INFORMATION SHOWN -
★ ★ ★ ★

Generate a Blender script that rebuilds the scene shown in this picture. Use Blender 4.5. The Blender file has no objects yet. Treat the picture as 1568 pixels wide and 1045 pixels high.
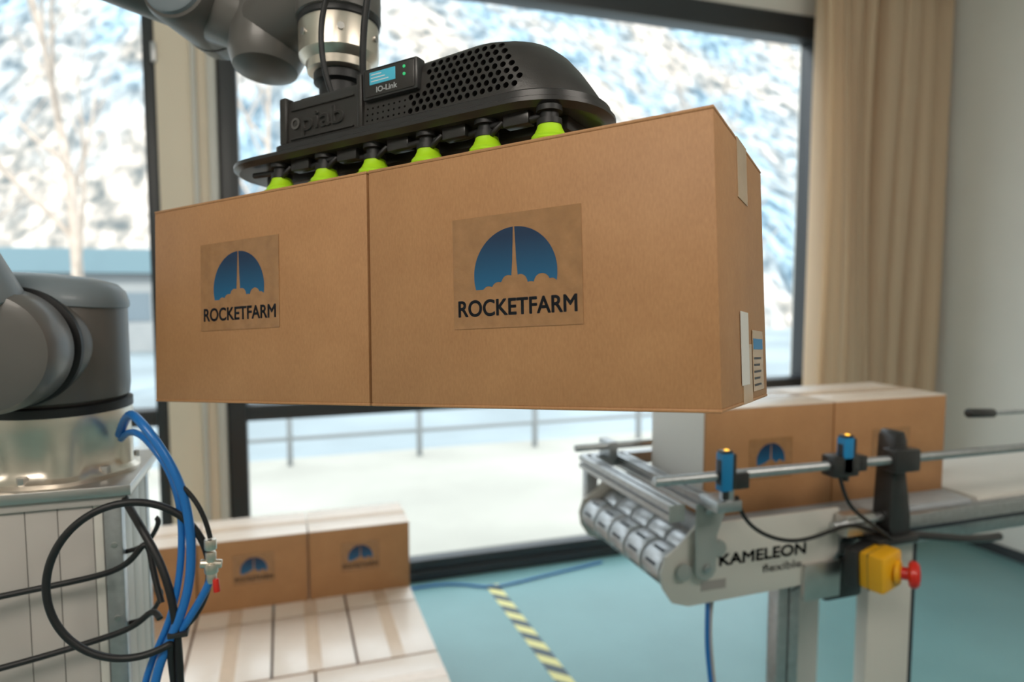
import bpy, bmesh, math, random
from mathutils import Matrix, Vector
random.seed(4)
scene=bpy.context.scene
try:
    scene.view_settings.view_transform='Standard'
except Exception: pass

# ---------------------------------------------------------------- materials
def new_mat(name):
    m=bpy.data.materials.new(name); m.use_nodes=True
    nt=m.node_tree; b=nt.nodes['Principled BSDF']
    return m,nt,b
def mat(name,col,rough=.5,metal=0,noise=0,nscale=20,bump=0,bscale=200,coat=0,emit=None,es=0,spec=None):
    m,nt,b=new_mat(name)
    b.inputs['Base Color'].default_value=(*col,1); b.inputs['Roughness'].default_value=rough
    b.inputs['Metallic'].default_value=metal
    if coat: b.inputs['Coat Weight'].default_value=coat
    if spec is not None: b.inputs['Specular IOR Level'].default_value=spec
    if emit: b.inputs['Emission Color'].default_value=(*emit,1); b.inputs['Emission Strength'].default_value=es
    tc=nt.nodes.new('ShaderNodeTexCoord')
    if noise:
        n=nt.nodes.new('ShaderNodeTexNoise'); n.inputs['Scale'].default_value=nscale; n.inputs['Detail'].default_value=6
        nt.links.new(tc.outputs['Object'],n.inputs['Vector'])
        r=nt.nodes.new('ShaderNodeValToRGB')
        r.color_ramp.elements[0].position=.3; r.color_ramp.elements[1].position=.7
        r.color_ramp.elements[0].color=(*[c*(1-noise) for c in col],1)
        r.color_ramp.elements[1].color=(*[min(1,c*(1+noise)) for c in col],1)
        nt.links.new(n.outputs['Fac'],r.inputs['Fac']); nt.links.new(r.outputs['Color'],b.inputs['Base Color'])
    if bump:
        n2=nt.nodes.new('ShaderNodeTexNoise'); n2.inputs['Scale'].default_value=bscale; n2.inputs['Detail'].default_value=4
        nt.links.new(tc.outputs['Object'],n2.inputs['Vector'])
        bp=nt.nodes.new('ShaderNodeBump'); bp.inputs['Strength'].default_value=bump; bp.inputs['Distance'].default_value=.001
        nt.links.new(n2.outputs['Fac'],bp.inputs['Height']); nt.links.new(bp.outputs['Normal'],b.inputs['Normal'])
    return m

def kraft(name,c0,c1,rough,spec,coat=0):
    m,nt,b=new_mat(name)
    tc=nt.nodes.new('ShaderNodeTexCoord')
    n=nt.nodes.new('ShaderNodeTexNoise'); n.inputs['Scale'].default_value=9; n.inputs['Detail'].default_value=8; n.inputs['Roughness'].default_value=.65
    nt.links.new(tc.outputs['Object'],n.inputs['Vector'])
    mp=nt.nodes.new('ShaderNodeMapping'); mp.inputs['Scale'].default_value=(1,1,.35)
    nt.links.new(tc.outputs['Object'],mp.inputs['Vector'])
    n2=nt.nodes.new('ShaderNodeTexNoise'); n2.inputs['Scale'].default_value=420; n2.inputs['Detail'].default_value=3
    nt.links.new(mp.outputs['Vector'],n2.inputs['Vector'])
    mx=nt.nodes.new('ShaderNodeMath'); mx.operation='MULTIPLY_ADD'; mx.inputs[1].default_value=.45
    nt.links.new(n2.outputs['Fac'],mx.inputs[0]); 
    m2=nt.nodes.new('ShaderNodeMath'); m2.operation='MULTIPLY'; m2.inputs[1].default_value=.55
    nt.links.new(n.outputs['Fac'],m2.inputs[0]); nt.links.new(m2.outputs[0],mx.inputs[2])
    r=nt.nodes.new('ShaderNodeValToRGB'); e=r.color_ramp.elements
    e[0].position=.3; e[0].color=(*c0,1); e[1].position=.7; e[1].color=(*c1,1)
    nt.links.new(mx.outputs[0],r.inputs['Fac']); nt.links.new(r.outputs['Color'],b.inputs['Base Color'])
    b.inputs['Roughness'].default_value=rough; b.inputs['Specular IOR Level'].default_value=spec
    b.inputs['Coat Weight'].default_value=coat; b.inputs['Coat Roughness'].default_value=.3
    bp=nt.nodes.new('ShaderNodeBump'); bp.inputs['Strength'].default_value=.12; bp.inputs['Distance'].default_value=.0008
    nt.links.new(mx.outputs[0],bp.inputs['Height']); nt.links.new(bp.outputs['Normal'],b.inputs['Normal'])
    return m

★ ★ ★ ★

WORK INSTRUCTIONS -
Print the listing above in full, exactly as written. Omit any pictures.

TASK RESULT -
Generate a Blender script that rebuilds the scene shown in this picture. Use Blender 4.5. The Blender file has no objects yet. Treat the picture as 1568 pixels wide and 1045 pixels high.
import bpy, bmesh, math, random
from mathutils import Matrix, Vector
random.seed(4)
scene=bpy.context.scene
try:
    scene.view_settings.view_transform='Standard'
except Exception: pass

# ---------------------------------------------------------------- materials
def new_mat(name):
    m=bpy.data.materials.new(name); m.use_nodes=True
    nt=m.node_tree; b=nt.nodes['Principled BSDF']
    return m,nt,b
def mat(name,col,rough=.5,metal=0,noise=0,nscale=20,bump=0,bscale=200,coat=0,emit=None,es=0,spec=None):
    m,nt,b=new_mat(name)
    b.inputs['Base Color'].default_value=(*col,1); b.inputs['Roughness'].default_value=rough
    b.inputs['Metallic'].default_value=metal
    if coat: b.inputs['Coat Weight'].default_value=coat
    if spec is not None: b.inputs['Specular IOR Level'].default_value=spec
    if emit: b.inputs['Emission Color'].default_value=(*emit,1); b.inputs['Emission Strength'].default_value=es
    tc=nt.nodes.new('ShaderNodeTexCoord')
    if noise:
        n=nt.nodes.new('ShaderNodeTexNoise'); n.inputs['Scale'].default_value=nscale; n.inputs['Detail'].default_value=6
        nt.links.new(tc.outputs['Object'],n.inputs['Vector'])
        r=nt.nodes.new('ShaderNodeValToRGB')
        r.color_ramp.elements[0].position=.3; r.color_ramp.elements[1].position=.7
        r.color_ramp.elements[0].color=(*[c*(1-noise) for c in col],1)
        r.color_ramp.elements[1].color=(*[min(1,c*(1+noise)) for c in col],1)
        nt.links.new(n.outputs['Fac'],r.inputs['Fac']); nt.links.new(r.outputs['Color'],b.inputs['Base Color'])
    if bump:
        n2=nt.nodes.new('ShaderNodeTexNoise'); n2.inputs['Scale'].default_value=bscale; n2.inputs['Detail'].default_value=4
        nt.links.new(tc.outputs['Object'],n2.inputs['Vector'])
        bp=nt.nodes.new('ShaderNodeBump'); bp.inputs['Strength'].default_value=bump; bp.inputs['Distance'].default_value=.001
        nt.links.new(n2.outputs['Fac'],bp.inputs['Height']); nt.links.new(bp.outputs['Normal'],b.inputs['Normal'])
    return m

def kraft(name,c0,c1,rough,spec,coat=0):
    m,nt,b=new_mat(name)
    tc=nt.nodes.new('ShaderNodeTexCoord')
    n=nt.nodes.new('ShaderNodeTexNoise'); n.inputs['Scale'].default_value=9; n.inputs['Detail'].default_value=8; n.inputs['Roughness'].default_value=.65
    nt.links.new(tc.outputs['Object'],n.inputs['Vector'])
    mp=nt.nodes.new('ShaderNodeMapping'); mp.inputs['Scale'].default_value=(1,1,.35)
    nt.links.new(tc.outputs['Object'],mp.inputs['Vector'])
    n2=nt.nodes.new('ShaderNodeTexNoise'); n2.inputs['Scale'].default_value=420; n2.inputs['Detail'].default_value=3
    nt.links.new(mp.outputs['Vector'],n2.inputs['Vector'])
    mx=nt.nodes.new('ShaderNodeMath'); mx.operation='MULTIPLY_ADD'; mx.inputs[1].default_value=.45
    nt.links.new(n2.outputs['Fac'],mx.inputs[0]); 
    m2=nt.nodes.new('ShaderNodeMath'); m2.operation='MULTIPLY'; m2.inputs[1].default_value=.55
    nt.links.new(n.outputs['Fac'],m2.inputs[0]); nt.links.new(m2.outputs[0],mx.inputs[2])
    r=nt.nodes.new('ShaderNodeValToRGB'); e=r.color_ramp.elements
    e[0].position=.3; e[0].color=(*c0,1); e[1].position=.7; e[1].color=(*c1,1)
    nt.links.new(mx.outputs[0],r.inputs['Fac']); nt.links.new(r.outputs['Color'],b.inputs['Base Color'])
    b.inputs['Roughness'].default_value=rough; b.inputs['Specular IOR Level'].default_value=spec
    b.inputs['Coat Weight'].default_value=coat; b.inputs['Coat Roughness'].default_value=.3
    bp=nt.nodes.new('ShaderNodeBump'); bp.inputs['Strength'].default_value=.12; bp.inputs['Distance'].default_value=.0008
    nt.links.new(mx.outputs[0],bp.inputs['Height']); nt.links.new(bp.outputs['Normal'],b.inputs['Normal'])
    return m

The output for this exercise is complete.